We are also told that the Environmental Law Institute (ELI) found governmental subsidies to fossil fuels and nuclear power generation to dwarf the support for solar and other clean energy sources. The problem here is that the fossil fuel “subsidies” are for the most part just the standard IRS investment tax credits and foreign tax credits any company is entitled to claim. Conversely, the ELI says between 2002 and 2008, $29 billion of taxpayer dollars were spent on renewable energy tax credits (with more than half going to corn ethanol), which is in addition to those standard credits. True enough, $2.3 billion was spent on developing carbon capture and storage (CCS) systems, which would be a benefit to fossil fuel plants if they needed CCS systems in the first place. One way to make alternative energy sources look economically competitive is to increase the cost of conventional energy: fossil fuel and nuclear. If coal-, oil- and natural gas-fueled sources are forced to install carbon dioxide mitigation measures, their generation costs go up exponentially. Is it any wonder that anthropogenic global warming is taken as Gospel-truth by these proponents of alternative energy sources?

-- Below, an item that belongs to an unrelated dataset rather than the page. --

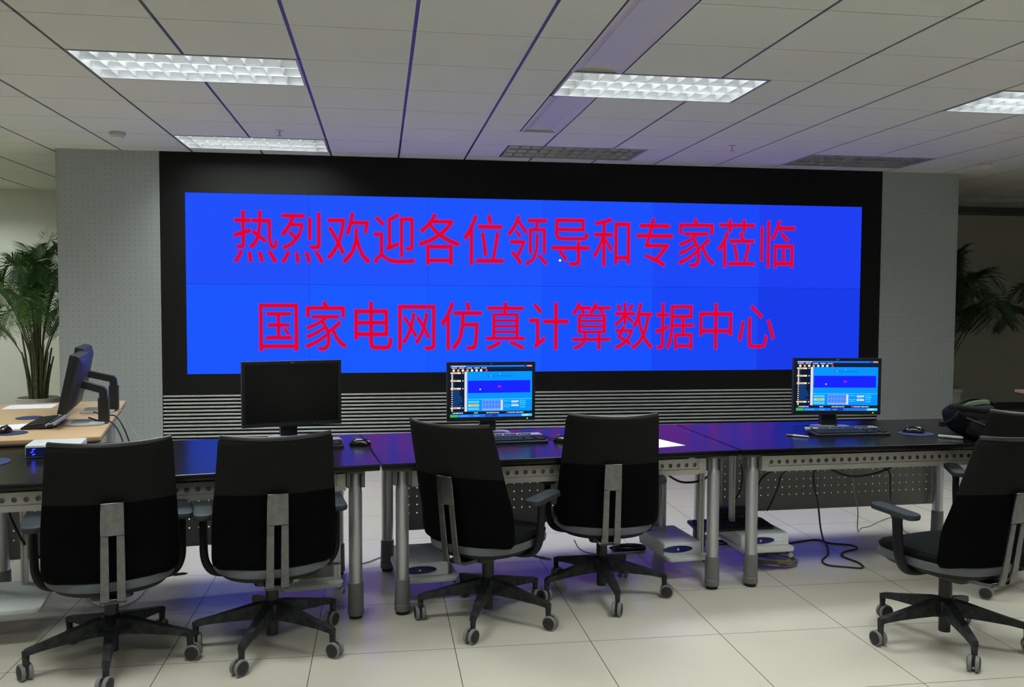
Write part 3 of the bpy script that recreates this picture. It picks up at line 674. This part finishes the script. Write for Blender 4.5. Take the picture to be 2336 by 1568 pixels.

It’s often said that it doesn’t matter who wins a lawsuit because the lawyers get paid regardless. And as long as there are taxpayer-subsidized dollars to be had, Mr Watkiss and his firm will be there to represent the companies lining up to use them.

So it matters not whether a project is financially successful, so long as the taxpayer dollars are available on a regular basis. That’s the message I got out of this column.

Stanley J. Penkala
Air Science Consultants Inc.
Bridgeville, Pa.

I Think You Meant …

The article on Page 50 of the Nov/Dec issue stated that Browns Ferry came online in 1947. I think you meant 1974.

David G. Mitchell
PPL Corp.

From the Editor: You are correct, sir. Thanks for reading.